Almost 30 days late (not what you think).

Later than promised or told.

Sometimes bad news comes swiftly...

Other times it seems it takes forever...

Sometimes the swift rejection is easier to handle...
Pick yourself up, dust off, and figure out what to do next.

Waiting seems to fuel... uncertainty, negativity.

Some say no news is good news...

For me, no news is a beast eating away inside of me...

Afraid now to find out any news... good or bad.

I preparing for bad news...
I know how rejection again will affect my heart, soul, mind, and body.

I won't make any promises that things will be okay... I know my own reality.

I'm scared... afraid... hurting in many ways.

Saturday, October 3, 2009

Preparing

I feel as though I am once again preparing my heart and soul for bad news. It's a matter of time... I know it's going to happen... again. I know deep in my heart and head that I can't take it any more.

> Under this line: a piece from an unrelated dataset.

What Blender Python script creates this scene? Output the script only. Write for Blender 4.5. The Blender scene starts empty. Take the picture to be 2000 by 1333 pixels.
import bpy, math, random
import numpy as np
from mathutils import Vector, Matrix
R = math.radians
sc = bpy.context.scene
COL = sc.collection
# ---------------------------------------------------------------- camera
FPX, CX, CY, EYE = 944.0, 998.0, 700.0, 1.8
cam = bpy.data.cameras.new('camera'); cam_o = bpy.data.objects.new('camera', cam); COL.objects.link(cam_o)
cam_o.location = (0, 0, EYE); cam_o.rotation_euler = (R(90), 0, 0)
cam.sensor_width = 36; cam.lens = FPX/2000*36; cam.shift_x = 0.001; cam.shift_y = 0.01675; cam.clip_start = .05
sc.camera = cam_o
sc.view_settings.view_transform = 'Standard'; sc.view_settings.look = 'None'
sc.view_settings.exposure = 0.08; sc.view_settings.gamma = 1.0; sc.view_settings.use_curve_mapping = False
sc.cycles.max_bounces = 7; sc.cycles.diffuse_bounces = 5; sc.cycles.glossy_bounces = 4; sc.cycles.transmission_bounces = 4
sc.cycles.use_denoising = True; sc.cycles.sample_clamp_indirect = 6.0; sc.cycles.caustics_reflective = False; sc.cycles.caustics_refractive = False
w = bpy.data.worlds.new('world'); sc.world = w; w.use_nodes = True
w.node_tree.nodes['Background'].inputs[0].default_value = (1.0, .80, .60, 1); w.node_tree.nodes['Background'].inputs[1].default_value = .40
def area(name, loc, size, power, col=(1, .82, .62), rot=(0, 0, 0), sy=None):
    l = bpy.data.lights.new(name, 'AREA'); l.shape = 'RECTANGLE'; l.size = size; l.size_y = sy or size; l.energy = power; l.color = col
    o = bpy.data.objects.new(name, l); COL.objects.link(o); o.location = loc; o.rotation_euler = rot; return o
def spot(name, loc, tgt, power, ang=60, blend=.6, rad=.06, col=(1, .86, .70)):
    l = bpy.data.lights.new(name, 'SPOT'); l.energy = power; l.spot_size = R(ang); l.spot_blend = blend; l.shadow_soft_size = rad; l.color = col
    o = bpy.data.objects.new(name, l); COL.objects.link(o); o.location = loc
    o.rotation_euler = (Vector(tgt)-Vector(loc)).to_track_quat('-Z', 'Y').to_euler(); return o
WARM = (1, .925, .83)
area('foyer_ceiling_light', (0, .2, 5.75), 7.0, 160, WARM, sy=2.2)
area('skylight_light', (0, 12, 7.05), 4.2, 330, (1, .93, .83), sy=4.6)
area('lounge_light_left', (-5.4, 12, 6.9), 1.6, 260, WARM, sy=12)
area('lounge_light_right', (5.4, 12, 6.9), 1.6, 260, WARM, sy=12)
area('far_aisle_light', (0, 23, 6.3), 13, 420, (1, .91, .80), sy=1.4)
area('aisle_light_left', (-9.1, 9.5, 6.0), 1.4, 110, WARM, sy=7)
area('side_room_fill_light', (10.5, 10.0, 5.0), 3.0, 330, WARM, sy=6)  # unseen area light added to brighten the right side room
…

I have found myself making plans all day... not plans that most would make...just plans that someone in my shoes might take.

Dark all around... I know I could do this or that... I just don't want a family member or friend to discover...

I really do not want to hurt anyone... a big part of me believes that no one would notice or care.

But there is a very teeny tiny part of me that knows my action(s) would hurt maybe one or two.

This is the ONLY thing right now that is stopping me from taking one of the actions that I have planned out in my head. I have the means... I know the way... It's just a matter of place and time.

I want out of this darkness and I want the pain to go away.

Friday, October 2, 2009

Forgotten

For the most part, today has been forgotten.

A voice mail and some text msgs from one person--actually a couple (hubby & wife)

Other than that... silence.

I remember others.... no one remembers me.

:o(

What did I do today... nothing...layed around.